### Records for the task
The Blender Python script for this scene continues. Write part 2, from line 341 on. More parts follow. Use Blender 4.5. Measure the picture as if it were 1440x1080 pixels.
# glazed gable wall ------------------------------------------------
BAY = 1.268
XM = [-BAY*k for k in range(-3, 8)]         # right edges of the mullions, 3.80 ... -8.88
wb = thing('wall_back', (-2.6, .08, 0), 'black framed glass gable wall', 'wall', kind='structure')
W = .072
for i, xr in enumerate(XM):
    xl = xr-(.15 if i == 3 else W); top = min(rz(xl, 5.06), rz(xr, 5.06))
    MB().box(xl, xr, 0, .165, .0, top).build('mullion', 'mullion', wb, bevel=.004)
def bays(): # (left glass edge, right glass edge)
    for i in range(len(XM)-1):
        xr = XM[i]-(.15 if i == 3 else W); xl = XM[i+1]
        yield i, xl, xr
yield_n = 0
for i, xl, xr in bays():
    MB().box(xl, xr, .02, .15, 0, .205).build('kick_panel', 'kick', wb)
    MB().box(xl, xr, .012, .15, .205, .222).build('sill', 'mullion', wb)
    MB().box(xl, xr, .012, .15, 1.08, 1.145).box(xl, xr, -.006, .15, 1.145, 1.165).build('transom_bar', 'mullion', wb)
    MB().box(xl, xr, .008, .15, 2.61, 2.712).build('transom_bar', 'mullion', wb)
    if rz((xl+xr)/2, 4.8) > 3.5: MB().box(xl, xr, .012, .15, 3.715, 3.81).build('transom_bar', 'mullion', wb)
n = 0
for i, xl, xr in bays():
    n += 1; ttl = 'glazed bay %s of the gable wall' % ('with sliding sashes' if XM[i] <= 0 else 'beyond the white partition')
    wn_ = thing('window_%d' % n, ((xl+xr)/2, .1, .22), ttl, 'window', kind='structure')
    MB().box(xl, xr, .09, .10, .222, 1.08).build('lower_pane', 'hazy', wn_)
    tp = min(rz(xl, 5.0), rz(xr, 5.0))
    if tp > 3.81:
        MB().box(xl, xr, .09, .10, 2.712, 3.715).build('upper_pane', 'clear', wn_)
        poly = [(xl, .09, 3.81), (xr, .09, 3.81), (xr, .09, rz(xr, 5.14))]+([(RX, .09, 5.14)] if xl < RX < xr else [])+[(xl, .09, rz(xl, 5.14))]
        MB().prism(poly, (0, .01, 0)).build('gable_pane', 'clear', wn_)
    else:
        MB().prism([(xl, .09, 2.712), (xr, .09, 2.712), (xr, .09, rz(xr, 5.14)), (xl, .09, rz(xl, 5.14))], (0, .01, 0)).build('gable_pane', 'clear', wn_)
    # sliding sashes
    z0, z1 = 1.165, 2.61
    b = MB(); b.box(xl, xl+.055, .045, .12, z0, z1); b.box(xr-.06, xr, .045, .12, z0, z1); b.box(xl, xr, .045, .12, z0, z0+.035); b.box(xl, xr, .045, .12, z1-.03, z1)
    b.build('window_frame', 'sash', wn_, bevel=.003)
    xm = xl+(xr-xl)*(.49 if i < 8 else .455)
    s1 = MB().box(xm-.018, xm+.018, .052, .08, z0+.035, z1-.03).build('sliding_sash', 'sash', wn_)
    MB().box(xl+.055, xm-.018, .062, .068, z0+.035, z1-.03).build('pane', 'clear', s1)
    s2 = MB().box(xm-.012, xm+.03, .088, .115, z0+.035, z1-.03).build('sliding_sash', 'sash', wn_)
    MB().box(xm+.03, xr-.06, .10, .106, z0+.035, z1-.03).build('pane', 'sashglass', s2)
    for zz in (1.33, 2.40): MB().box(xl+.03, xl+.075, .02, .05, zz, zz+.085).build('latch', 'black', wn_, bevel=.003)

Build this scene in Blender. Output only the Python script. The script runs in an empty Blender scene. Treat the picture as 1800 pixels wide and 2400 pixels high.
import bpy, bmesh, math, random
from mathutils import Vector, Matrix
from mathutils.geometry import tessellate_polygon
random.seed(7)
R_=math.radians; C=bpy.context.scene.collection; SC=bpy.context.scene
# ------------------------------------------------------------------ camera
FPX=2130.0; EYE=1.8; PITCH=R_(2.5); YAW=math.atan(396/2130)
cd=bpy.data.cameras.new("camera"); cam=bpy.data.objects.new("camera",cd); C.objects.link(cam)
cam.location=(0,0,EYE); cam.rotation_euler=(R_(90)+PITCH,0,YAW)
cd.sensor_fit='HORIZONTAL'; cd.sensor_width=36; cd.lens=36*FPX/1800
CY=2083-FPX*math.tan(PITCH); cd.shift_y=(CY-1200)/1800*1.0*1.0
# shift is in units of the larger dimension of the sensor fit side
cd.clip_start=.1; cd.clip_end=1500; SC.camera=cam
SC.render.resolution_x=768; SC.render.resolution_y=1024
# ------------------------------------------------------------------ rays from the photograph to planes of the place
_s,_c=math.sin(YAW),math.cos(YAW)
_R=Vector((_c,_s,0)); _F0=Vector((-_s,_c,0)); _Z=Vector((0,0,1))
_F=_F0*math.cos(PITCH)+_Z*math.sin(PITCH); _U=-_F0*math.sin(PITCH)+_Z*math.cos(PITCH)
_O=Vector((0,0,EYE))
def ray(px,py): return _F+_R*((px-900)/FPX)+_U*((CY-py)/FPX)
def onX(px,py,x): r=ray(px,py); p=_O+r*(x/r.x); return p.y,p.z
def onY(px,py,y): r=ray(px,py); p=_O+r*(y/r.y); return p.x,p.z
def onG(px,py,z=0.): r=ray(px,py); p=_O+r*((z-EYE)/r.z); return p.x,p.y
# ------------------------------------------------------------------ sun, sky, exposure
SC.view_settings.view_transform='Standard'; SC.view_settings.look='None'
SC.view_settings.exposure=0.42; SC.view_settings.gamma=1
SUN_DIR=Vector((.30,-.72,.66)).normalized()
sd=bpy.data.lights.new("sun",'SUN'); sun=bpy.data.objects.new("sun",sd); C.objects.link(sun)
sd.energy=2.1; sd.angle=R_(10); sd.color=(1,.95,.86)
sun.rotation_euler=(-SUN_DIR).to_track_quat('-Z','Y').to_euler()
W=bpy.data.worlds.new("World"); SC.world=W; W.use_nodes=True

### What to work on
Copy out each line of the records where the string "Blender" appears.

### Answer for the task
The Blender Python script for this scene continues. Write part 2, from line 341 on. More parts follow. Use Blender 4.5. Measure the picture as if it were 1440x1080 pixels.
Build this scene in Blender. Output only the Python script. The script runs in an empty Blender scene. Treat the picture as 1800 pixels wide and 2400 pixels high.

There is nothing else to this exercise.